We all went inside, and the kids got cleaned up and ready for bed. Abigail read Finn a story, while Grace sat on the sofa with us and giggled. She's been a shaky and tentative these past few days, in the way she sometimes can be, but tonight she was fully herself. Maybe it was the ice cream. Maybe it was the dancing. But we were glad to have her back in full form. We sat together and made plans for our next day, and then all drifted off to our corners of the house to read, or watch a movie, or fall asleep. I haven't been sleeping all that well these past few nights, but the storms and the wind had finally started to cool the house, and as the cold air came in from below and the warm air drifted out the window of our sleeping loft, I fell in. Deep.

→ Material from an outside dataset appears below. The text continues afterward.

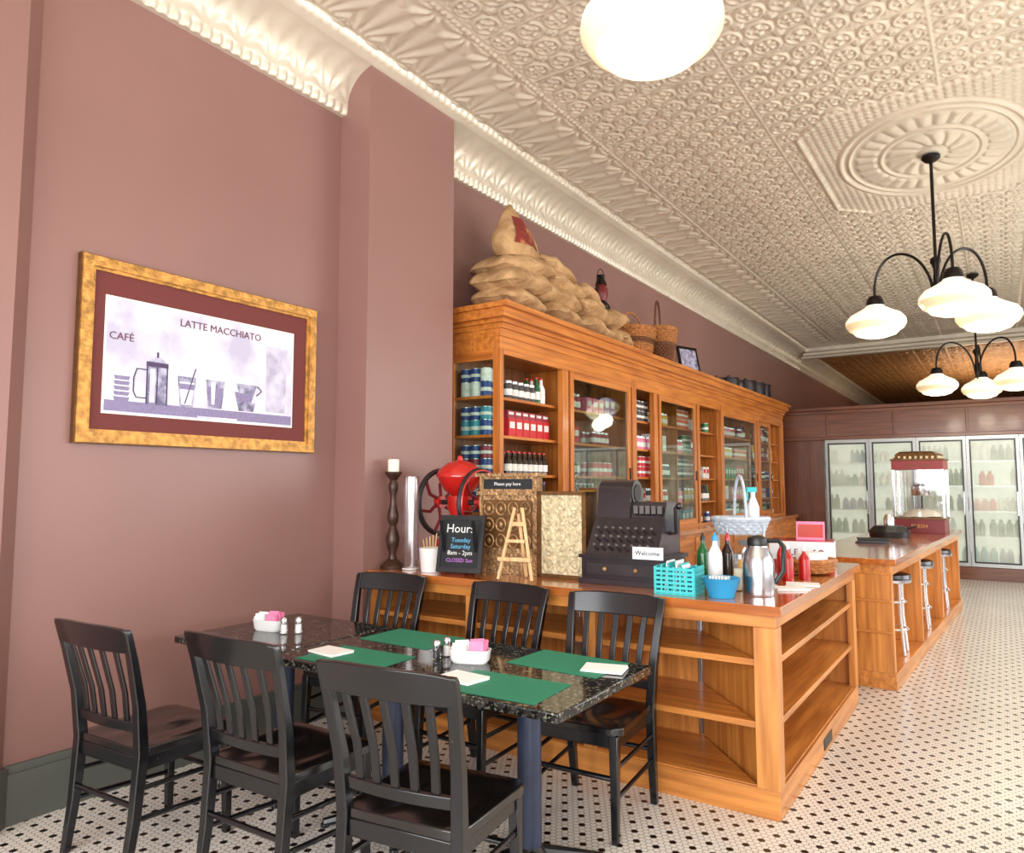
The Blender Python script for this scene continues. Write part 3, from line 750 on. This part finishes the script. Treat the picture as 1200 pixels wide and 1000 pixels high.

Maybe it was an hour. Or two. Or only fifteen minutes, but suddenly I saw Grace standing there, right next to the bed. She was smiling at me, just on the edge of speech. I started to sit up, started to ask her what she needed, and just as the words started to form between us, she dissolved into thin air. A ghost. A trick of sleep. I knew then she was down in her little twin bed, not there in the loft next to mine, but her presence had felt so real. She was there, and just as quickly she was gone.

Like all those memories I never write down. Like all those summer nights. Like all the photographs I never thought to take. Like all of these moments and days and years.